Peacekeepers can feel as though they are both perpetrators and victims, notes Gouws, "You are the perpetrator because you're the observer that does nothing, but allows it to happen. . .. They are not allowed to interfere. They have to watch, they have to hear."
Samantha Power agrees that the experience of peacekeeping can have unique and troubling aftereffects that are often unappreciated by civilians. "We expect peacekeepers to be fine because we associate them with peace," she notes. That's "an utter failure to understand what people have gone through." To be unable to help those who have depended on you for protection can be "in some ways worse than war."

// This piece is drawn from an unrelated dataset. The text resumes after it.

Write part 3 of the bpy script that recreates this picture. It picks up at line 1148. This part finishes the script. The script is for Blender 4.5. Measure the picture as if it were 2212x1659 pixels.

Although Canada has participated in virtually every UN peacekeeping mission since 1948, it is only in the past few years that the trauma of peacekeeping has been recognized by the Canadian military as a problem in need of attention. In 1999, with Dallaire's help, the Canadian military prepared a video entitled "Witness the Evil" that was designed to encourage traumatized soldiers of peacekeeping operations to seek psychological counseling.
Yet for all the growing awareness of peacekeepers' post-traumatic stress disorder, openness about the problem can still hold professional and personal perils for soldiers, as Dallaire himself has seen. When he testified against Colonel Theoneste Bagosora, one of the alleged masterminds of the Rwandan genocide, at the war crimes tribunal in Arusha, Tanzania earlier this year, Bagosora's defense attorney raised the issue of Dallaire's PTSD in an attempt to demonstrate that the Canadian general's memory was unreliable.
Despite his experience, Dallaire has not retreated into his private misery but has made himself an outspoken advocate for strengthened humanitarian and peacekeeping missions, arguing that the international community must not be allowed to escape the kind of moral reckoning he himself has faced.
At the end of his memoir, Dallaire writes, "When I began this book, I was tempted to make it an anatomy of my personal failures, which I was finally persuaded would be missing the point. . .. To properly mourn the dead and respect the potential of the living, we need accountability, not blame."